#### DATA LISTING
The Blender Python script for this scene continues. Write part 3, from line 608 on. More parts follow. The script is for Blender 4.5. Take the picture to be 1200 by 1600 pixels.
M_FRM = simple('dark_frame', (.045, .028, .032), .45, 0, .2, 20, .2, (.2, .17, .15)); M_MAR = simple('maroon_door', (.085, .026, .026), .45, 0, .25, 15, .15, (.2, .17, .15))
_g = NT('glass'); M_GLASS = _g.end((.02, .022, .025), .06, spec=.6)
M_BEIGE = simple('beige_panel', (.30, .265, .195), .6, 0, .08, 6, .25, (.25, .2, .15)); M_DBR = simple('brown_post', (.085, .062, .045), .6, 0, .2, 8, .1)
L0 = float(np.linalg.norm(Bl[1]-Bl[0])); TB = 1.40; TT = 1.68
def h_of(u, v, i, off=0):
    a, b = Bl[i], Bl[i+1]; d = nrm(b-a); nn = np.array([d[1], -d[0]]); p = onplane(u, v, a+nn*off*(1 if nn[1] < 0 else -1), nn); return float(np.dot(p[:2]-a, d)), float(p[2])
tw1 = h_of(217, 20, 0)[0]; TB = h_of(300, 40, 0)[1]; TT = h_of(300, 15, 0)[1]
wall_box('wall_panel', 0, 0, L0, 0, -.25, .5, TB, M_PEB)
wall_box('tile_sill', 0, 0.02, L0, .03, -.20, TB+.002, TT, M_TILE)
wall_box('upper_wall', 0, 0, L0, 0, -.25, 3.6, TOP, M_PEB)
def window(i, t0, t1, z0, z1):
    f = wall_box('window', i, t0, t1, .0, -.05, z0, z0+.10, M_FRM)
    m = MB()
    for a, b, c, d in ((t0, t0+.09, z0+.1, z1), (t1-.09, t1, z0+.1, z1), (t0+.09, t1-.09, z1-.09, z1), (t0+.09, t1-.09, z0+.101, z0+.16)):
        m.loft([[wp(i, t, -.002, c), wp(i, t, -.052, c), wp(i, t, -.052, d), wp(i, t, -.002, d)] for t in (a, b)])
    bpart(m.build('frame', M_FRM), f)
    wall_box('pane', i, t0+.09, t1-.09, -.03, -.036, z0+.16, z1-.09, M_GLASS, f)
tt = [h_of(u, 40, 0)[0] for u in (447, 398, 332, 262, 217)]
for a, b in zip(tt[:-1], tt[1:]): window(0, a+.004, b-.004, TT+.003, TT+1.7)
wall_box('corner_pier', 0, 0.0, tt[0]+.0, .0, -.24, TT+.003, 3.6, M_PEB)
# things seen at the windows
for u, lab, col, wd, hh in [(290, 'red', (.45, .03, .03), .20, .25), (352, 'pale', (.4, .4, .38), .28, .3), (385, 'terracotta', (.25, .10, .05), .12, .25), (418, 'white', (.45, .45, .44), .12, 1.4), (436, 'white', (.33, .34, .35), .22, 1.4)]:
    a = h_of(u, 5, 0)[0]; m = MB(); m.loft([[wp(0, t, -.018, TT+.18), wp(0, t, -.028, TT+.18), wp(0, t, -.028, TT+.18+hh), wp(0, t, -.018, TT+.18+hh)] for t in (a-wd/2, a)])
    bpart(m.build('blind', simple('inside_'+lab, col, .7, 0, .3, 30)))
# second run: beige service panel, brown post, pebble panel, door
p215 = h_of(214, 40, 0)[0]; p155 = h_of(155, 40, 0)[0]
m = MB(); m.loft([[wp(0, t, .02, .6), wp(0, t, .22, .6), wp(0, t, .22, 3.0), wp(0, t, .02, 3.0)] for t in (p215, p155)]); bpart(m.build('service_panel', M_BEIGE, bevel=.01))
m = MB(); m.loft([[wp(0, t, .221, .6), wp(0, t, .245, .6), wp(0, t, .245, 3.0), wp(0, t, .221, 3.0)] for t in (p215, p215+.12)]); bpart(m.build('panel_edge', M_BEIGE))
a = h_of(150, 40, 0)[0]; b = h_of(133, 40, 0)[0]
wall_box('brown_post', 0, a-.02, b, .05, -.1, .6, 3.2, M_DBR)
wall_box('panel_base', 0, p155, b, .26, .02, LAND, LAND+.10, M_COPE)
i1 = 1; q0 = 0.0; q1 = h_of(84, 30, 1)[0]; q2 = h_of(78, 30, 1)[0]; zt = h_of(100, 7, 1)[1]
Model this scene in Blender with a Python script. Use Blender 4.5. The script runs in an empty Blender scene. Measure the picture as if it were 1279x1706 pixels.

#### THE EXERCISE
Write out the entire listing exactly.

#### OUTPUT BELOW
The Blender Python script for this scene continues. Write part 3, from line 608 on. More parts follow. The script is for Blender 4.5. Take the picture to be 1200 by 1600 pixels.
M_FRM = simple('dark_frame', (.045, .028, .032), .45, 0, .2, 20, .2, (.2, .17, .15)); M_MAR = simple('maroon_door', (.085, .026, .026), .45, 0, .25, 15, .15, (.2, .17, .15))
_g = NT('glass'); M_GLASS = _g.end((.02, .022, .025), .06, spec=.6)
M_BEIGE = simple('beige_panel', (.30, .265, .195), .6, 0, .08, 6, .25, (.25, .2, .15)); M_DBR = simple('brown_post', (.085, .062, .045), .6, 0, .2, 8, .1)
L0 = float(np.linalg.norm(Bl[1]-Bl[0])); TB = 1.40; TT = 1.68
def h_of(u, v, i, off=0):
    a, b = Bl[i], Bl[i+1]; d = nrm(b-a); nn = np.array([d[1], -d[0]]); p = onplane(u, v, a+nn*off*(1 if nn[1] < 0 else -1), nn); return float(np.dot(p[:2]-a, d)), float(p[2])
tw1 = h_of(217, 20, 0)[0]; TB = h_of(300, 40, 0)[1]; TT = h_of(300, 15, 0)[1]
wall_box('wall_panel', 0, 0, L0, 0, -.25, .5, TB, M_PEB)
wall_box('tile_sill', 0, 0.02, L0, .03, -.20, TB+.002, TT, M_TILE)
wall_box('upper_wall', 0, 0, L0, 0, -.25, 3.6, TOP, M_PEB)
def window(i, t0, t1, z0, z1):
    f = wall_box('window', i, t0, t1, .0, -.05, z0, z0+.10, M_FRM)
    m = MB()
    for a, b, c, d in ((t0, t0+.09, z0+.1, z1), (t1-.09, t1, z0+.1, z1), (t0+.09, t1-.09, z1-.09, z1), (t0+.09, t1-.09, z0+.101, z0+.16)):
        m.loft([[wp(i, t, -.002, c), wp(i, t, -.052, c), wp(i, t, -.052, d), wp(i, t, -.002, d)] for t in (a, b)])
    bpart(m.build('frame', M_FRM), f)
    wall_box('pane', i, t0+.09, t1-.09, -.03, -.036, z0+.16, z1-.09, M_GLASS, f)
tt = [h_of(u, 40, 0)[0] for u in (447, 398, 332, 262, 217)]
for a, b in zip(tt[:-1], tt[1:]): window(0, a+.004, b-.004, TT+.003, TT+1.7)
wall_box('corner_pier', 0, 0.0, tt[0]+.0, .0, -.24, TT+.003, 3.6, M_PEB)
# things seen at the windows
for u, lab, col, wd, hh in [(290, 'red', (.45, .03, .03), .20, .25), (352, 'pale', (.4, .4, .38), .28, .3), (385, 'terracotta', (.25, .10, .05), .12, .25), (418, 'white', (.45, .45, .44), .12, 1.4), (436, 'white', (.33, .34, .35), .22, 1.4)]:
    a = h_of(u, 5, 0)[0]; m = MB(); m.loft([[wp(0, t, -.018, TT+.18), wp(0, t, -.028, TT+.18), wp(0, t, -.028, TT+.18+hh), wp(0, t, -.018, TT+.18+hh)] for t in (a-wd/2, a)])
    bpart(m.build('blind', simple('inside_'+lab, col, .7, 0, .3, 30)))
# second run: beige service panel, brown post, pebble panel, door
p215 = h_of(214, 40, 0)[0]; p155 = h_of(155, 40, 0)[0]
m = MB(); m.loft([[wp(0, t, .02, .6), wp(0, t, .22, .6), wp(0, t, .22, 3.0), wp(0, t, .02, 3.0)] for t in (p215, p155)]); bpart(m.build('service_panel', M_BEIGE, bevel=.01))
m = MB(); m.loft([[wp(0, t, .221, .6), wp(0, t, .245, .6), wp(0, t, .245, 3.0), wp(0, t, .221, 3.0)] for t in (p215, p215+.12)]); bpart(m.build('panel_edge', M_BEIGE))
a = h_of(150, 40, 0)[0]; b = h_of(133, 40, 0)[0]
wall_box('brown_post', 0, a-.02, b, .05, -.1, .6, 3.2, M_DBR)
wall_box('panel_base', 0, p155, b, .26, .02, LAND, LAND+.10, M_COPE)
i1 = 1; q0 = 0.0; q1 = h_of(84, 30, 1)[0]; q2 = h_of(78, 30, 1)[0]; zt = h_of(100, 7, 1)[1]
Model this scene in Blender with a Python script. Use Blender 4.5. The script runs in an empty Blender scene. Measure the picture as if it were 1279x1706 pixels.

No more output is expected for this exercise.